Chapter
36: The Wager
I
had thrown down the gauntlet to the received wisdom of managed
adaptive decline in country parishes. I believes it was at God's
direction. But I really needed God to back it up with a miracle.
I
had declared that I would personally fund half my salary for six
months. I had publicly wagered that in ths time the parish finances
would recover to the point where it would be able to fund me 100%. If
the experiment succeeded, I would return to full pay; if it failed I
would quit.
The
purpose of this experiment, as I saw it, was to show three things:
1.
That God could provide.
2.
That for denominations like the Anglican church, accepting decline as
inevitable and simply reducing ministry in the face of it was
wrong-headed.
3.
Lastly to vindicate my belief that the church was – to use one
popular story – meant to be a life boat station not a clubhouse.
On
#1 and #2 I was challenging their view of God. True they cried out to
God for help. True that help was, in so many country parishes
conspicuously not forthcoming. But I believed the Bible gave the
reason “I gave you cleanness of tooth (famine) in city after city
yet you did not return to me says the Lord” is a recurring Old
Testament theme. Sure they prayed for help – help to go on being
the sort of church they wanted to be. God didn't
answer, so they acted as though God could not help them
and adapted and kept going as they wanted to. They never said: “The
God of the Bible can act. He clearly is
not acting – so what are we doing wrong?” To which the
obvious answer would be: you are not giving him anything more than
lip service; you don't act like he really exists; you don't act like
Jesus wants all people everywhere to turn to him and be saved.
On
#3, early in our time at Lang Lang whilst studying Ephesians a
current application had struck me so forcefully that I felt God was
using it to open my eyes to something which was important to him. In
the early part of Ephesians Paul was on about the dividing wall
between Jew and gentile being demolished and the two being united as
one body in Christ. It was brought home to me that we faced an
analogous situation. There was a dividing wall between the church
community and the general community.
On
the side of the church community, they were every bit as
introspective as the first century Jews. They were happy to have
“outreach” programs to encourage the secular community to donate
money (which the general community often did), for at least the
right sort of people to swell the numbers in church (which the
general community mostly didn't). What they never considered was that
it might be their duty to take the Gospel of salvation to the secular
community without strings or ulterior motives. Definitely they did
not to allow, let alone welcome, an influx of “unchurched” who
might be messy, might change things or want to do things differently
or threaten their personal sense of identity.
Christ
was not like that! He humbled
himself and sacrificed his life
to woo us rebellious humans.
As
recounted earlier, God had blessed the efforts prompted by this
insight with a spectacular revival in Lang Lang. However diocesan
officialdom had been openly contemptuous that we had sought to
convert young people and those from the less prestigious social
classes to Christianity. When the three-pronged attack of the devil
had brought an end both to the revival and to visible material
success in the parish it was to them proof that we had been wrong to
take the Gospel to young people and the “unchurched”.
At
the time I opposed the Dioceses decision to reduce the Lang Lang
parish to a half-time ministry and proposed this experiment, our
church already advancing in spiritual recovery. We had the prayer
group I mentioned previously. We had already seen God at work
providing as we laid the needs of people and the parish in believing
prayer before him. We had seen him take a hand in directing our path
as we actively submitted our personal ideas and preferences to his.

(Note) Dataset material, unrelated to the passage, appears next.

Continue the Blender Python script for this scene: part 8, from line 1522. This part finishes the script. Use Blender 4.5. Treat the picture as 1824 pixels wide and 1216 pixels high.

For Sue and me the devastating effects of her post-natal depression
and my own chronic depression were lifting. All round God's hand
could be seen destroying those works of the devil which had caused
the collapse of the revival.
However,
what the diocese saw was just the bank balance and that was going
from bad to worse. Money was where God had to demonstrate his
approval of us in order for the diocese to recognise it as that. This
was the substance of my challenge. Could we with God's help – or
more accurately could God, even through us – turn the parish
finances around in just six months. That would be a miracle!